Lot n° 174

BRETON, André. Les Vases communicants. Paris, Éditions des Cahiers libres, 1932. In-8 : vélin ivoire à la Bradel, dos lisse et plats sont recouverts d'une feuille transparente portant une large bande peinte qui déploie, dans la continuité,...

Estimation : 20000 / 30000
Adjudication : 25 000 €
Description
toutes les nuances du spectre chromatique,
sertie de deux bandes peintes en noir avec, sur le plat supérieur, le nom de l'auteur et le titre
calligraphiés en noir, non rogné, tête dorée, couvertures et dos conservés (A.J. Gonon).
Édition originale.
Un des 25 premiers exemplaires sur papier du Japon (nº 11), hors commerce et nominatif :
“Exemplaire imprimé pour Monsieur René Crevel.”
La couverture est illustrée d'une composition de Max Ernst tirée en rose.
Elle déborde légèrement sur la page de titre qui, imprimée en noir, est illustrée d'un petit dessin
représentant un dauphin. Cette mise en page est propre aux exemplaires du tirage de tête : dans les
exemplaires du tirage courant, l'image et le titre sont reproduits sur la couverture.
Le “troisième manifeste”.
Marguerite Bonnet et Étienne-Alain Hubert soulignent l'importance du livre, “qui mérite
pleinement d'être considéré comme un troisième manifeste. Il marque pour Breton, après les
expériences douloureuses des années 1931-1932, un de ces ressaisissements dont il est coutumier
quand les crises individuelles et collectives menacent son intégrité intellectuelle et psychique ainsi
que l'existence même du groupe. Mais il va bien au-delà. Tentative pour penser la totalité de la vie
à la fois à partir de l'exploration du monde intérieur menée grâce à l'apport de Freud et à partir de
la présence du monde tel que permettent de l'appréhender - après et parfois avec Hegel - Marx,
Engels et Lénine, le livre s'achève par une méditation sur la place de l'intellectuel dans le combat
révolutionnaire - méditation qui va jusqu'à l'interrogation sur la place de l'homme dans le
perpétuel devenir” (André Breton, OEuvres complètes, II, 1992, p. 1369).
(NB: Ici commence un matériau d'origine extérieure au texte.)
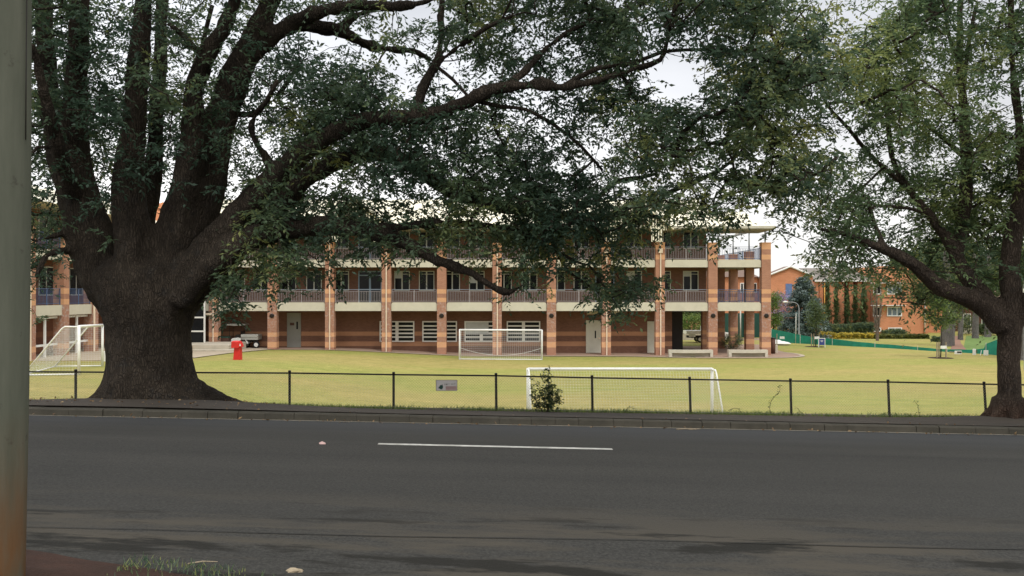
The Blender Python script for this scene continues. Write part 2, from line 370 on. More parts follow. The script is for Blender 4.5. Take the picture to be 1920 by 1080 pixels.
def build_ground():
    xs = sorted(set([round(v, 2) for v in np.arange(-40, 60.1, .8)]+[-700, -300, -150, -90, -60, 80, 110, 180, 350, 700]+[round(v, 2) for v in np.arange(-12, -3, .4)]))
    rows = []
    def row(fn): rows.append([fn(x) for x in xs])
    xc = lambda x: max(-45, min(65, x))
    def wrap(fn):
        def g(x):
            p = fn(xc(x)); return (x, p[1], p[2])
        return g
    row(lambda x: (x, -200, 3.9)); row(wrap(lambda x: (x, 1.0, line('near', x).z)))
    for n in ('near', 'seam', 'centre'): row(wrap(lambda x, n=n: line(n, x)))
    row(wrap(lambda x: line('kerb', x, .02))); row(wrap(lambda x: line('kerb', x, .10, .13)))
    for k in range(0, 13):
        t = k/12
        row(wrap(lambda x, t=t: (x, (line('kerb', x).y+.16)*(1-t)+line('fence', x).y*t, ground(x, (line('kerb', x).y+.16)*(1-t)+line('fence', x).y*t-1e-4))))
    for dy in (.6, 1.3, 2.2, 3.2, 4.3, 5.5, 7, 9.2, 11):
        row(wrap(lambda x, dy=dy: (x, line('fence', x).y+dy, ground(x, line('fence', x).y+dy))))
    for y in (36, 39, 42, 46, 50, 54, 58, 62, 66, 70, 75, 80, 86, 92, 98, 105, 115, 140, 200, 400, 1500):
        row(lambda x, y=y: (x, y, ground(xc(x), y)))
    mb = MB(); n = len(xs)
    vs = [p for r in rows for p in r]
    mb.add(vs, [(j*n+i, j*n+i+1, (j+1)*n+i+1, (j+1)*n+i) for j in range(len(rows)-1) for i in range(n-1)])
    o = mb.build('ground', M['lawn'], smooth=False); tag(o, kind='structure')
    # road sheet
    mb = MB(); xr = [round(v, 2) for v in np.arange(-40, 60.1, .8)]
    rr = [[line(nm, x, 0, .004) for x in xr] for nm in ('near', 'seam', 'centre', 'kerb')]
    rr.insert(0, [(x, .5, line('near', x).z+.004) for x in xr])
    n = len(xr); vs = [p for r in rr for p in r]
    mb.add(vs, [(j*n+i, j*n+i+1, (j+1)*n+i+1, (j+1)*n+i) for j in range(len(rr)-1) for i in range(n-1)])
    tag(mb.build('road', M['road']), kind='structure')
    # gutter joint: a narrow dark seam strip and a faint dusty channel below the kerb
    mb = MB()
    for i in range(n-1):
        a, b = xr[i], xr[i+1]
        ja = .02*math.sin(a*1.7); jb = .02*math.sin(b*1.7)
        mb.add([line('seam', a, ja-.006, .009), line('seam', b, jb-.006, .009), line('seam', b, jb+.006, .009), line('seam', a, ja+.006, .009)], [(0, 1, 2, 3)])
    tag(mb.build('road_joint', M['joint']), kind='structure')
    mb = MB()
    for i in range(n-1):
        a, b = xr[i], xr[i+1]; wa = .10+.05*mnoise.noise(Vector((a*.9, 0, 0))); wb = .10+.05*mnoise.noise(Vector((b*.9, 0, 0)))
        def kz(x, dd): # on the road surface
            return ground(x, LN['kerb'][0]+LN['kerb'][3]*x+dd)+.009
        mb.add([(a, line('kerb', a).y-wa, kz(a, -wa)), (b, line('kerb', b).y-wb, kz(b, -wb)), (b, line('kerb', b).y, kz(b, 0)), (a, line('kerb', a).y, kz(a, 0))], [(0, 1, 2, 3)])
    tag(mb.build('gutter_dust', M['conc']), kind='structure')
    # lane stripe 3 m long
    mb = MB(); a = X(704, 10.6); b = X(1147, 11.05)
    q = [a+(b-a)*k/12 for k in range(13)]
    for i in range(12):
        z = .009
        mb.add([line('centre', q[i], -.05, z), line('centre', q[i+1], -.05, z), line('centre', q[i+1], .05, z), line('centre', q[i], .05, z)], [(0, 1, 2, 3)])
    tag(mb.build('lane_marking', M['line']), kind='structure')
    # kerb of separate stones
    mb = MB(); x = -38.
    rnd = random.Random(3)
    while x < 58:
        w = rnd.uniform(.42, .75); g = rnd.uniform(.004, .013); dz = rnd.uniform(-.004, .003); dy = rnd.uniform(-.012, .012)
        a, b = x+g, x+w
        pts = []
        for xx in (a, b):
            p = line('kerb', xx); pts.append((xx, p.y+dy, p.z))
        vs = []
        for (xx, yy, zz) in pts:
            vs += [(xx, yy-.01, zz-.05), (xx, yy+.005, zz+.115+dz), (xx, yy+.035, zz+.138+dz), (xx, yy+.19, zz+.140+dz), (xx, yy+.19, zz-.05)]
        mb.add(vs, [(0, 1, 2, 3, 4), (9, 8, 7, 6, 5), (0, 5, 6, 1), (1, 6, 7, 2), (2, 7, 8, 3), (3, 8, 9, 4)])
        x += w
    tag(mb.build('kerb', M['kerb']), kind='structure')
    # footpath sheet on the verge
    mb = MB(); q = [round(v, 2) for v in np.arange(-30, 50.1, .4)]
    ro = []
    for t in (0, .15, .3, .45, .6, .72):
        r = []
        for xx in q:
            tt = t+(.05*mnoise.noise(Vector((xx*.8, 3, 0))) if t == .72 else 0)
            y = (line('kerb', xx).y+.165)*(1-tt)+line('fence', xx).y*tt; r.append((xx, y, ground(xx, y)+.012))
        ro.append(r)
    n = len(q); vs = [p for r in ro for p in r]
    mb.add(vs, [(j*n+i, j*n+i+1, (j+1)*n+i+1, (j+1)*n+i) for j in range(len(ro)-1) for i in range(n-1)])
    tag(mb.build('footpath', M['verge']), kind='structure')
build_ground()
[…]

Magnifique envoi autographe signé à l'encre verte sur le faux titre :
A toi, mon cher René
dont les yeux et la voix
sont couleur de la
seule vie que j'aime
toujours davantage
André Breton
Dans la constellation surréaliste, René Crevel occupe une place à part. Né en 1900, marqué par le
suicide de son père et une santé défaillante qui l'obligea à de longs séjours dans des sanatoriums,
il est l'auteur de livres singuliers et de pamphlets rageurs. Le tournant révolutionnaire et
épistémologique du surréalisme défendu par Breton dans ces Vases communicants devait en séduire
plus d'un, singulièrement René Crevel qui en fut l'un de ses plus ardents propagateurs.
Dadaïste puis compagnon de route du groupe de Breton, René Crevel devait se suicider à son
tour, le 18 juin 1935. Il n'était pas parvenu à réconcilier Breton et les organisateurs du Congrès
international des écrivains – notamment Ilya Ehrenbourg, chef de la délégation soviétique, que
Breton avait giflé.
Dans un article particulièrement fielleux, Marcel Jouhandeau accusait Breton d'être responsable
du suicide de Crevel. “Rien ne ressemble plus à un crime qu'un suicide”, jugeait-il, après avoir
rapporté les propos de René Crevel : “Quand je ne croirai plus en rien, ni en moi, ni en personne,
je croirai encore en Breton.” Ce dernier devait répliquer par un article intitulé : Sur la mort de René
Crevel. La polémique, détestable, rend plus émouvante encore la dédicace d'André Breton.
Très bel exemplaire, revêtu d'une surprenante reliure contemporaine de Gonon.
Relieur des surréalistes, notamment d'Éluard qui lui confia nombre de livres de sa bibliothèque,
Aristide-Jules Gonon fut également éditeur et libraire. Il publia dès 1917 Le Devoir et l'Inquiétude
de Paul Éluard.
Exemplaire de la bibliothèque de Daniel Filipacchi (II, 2005, nº 59).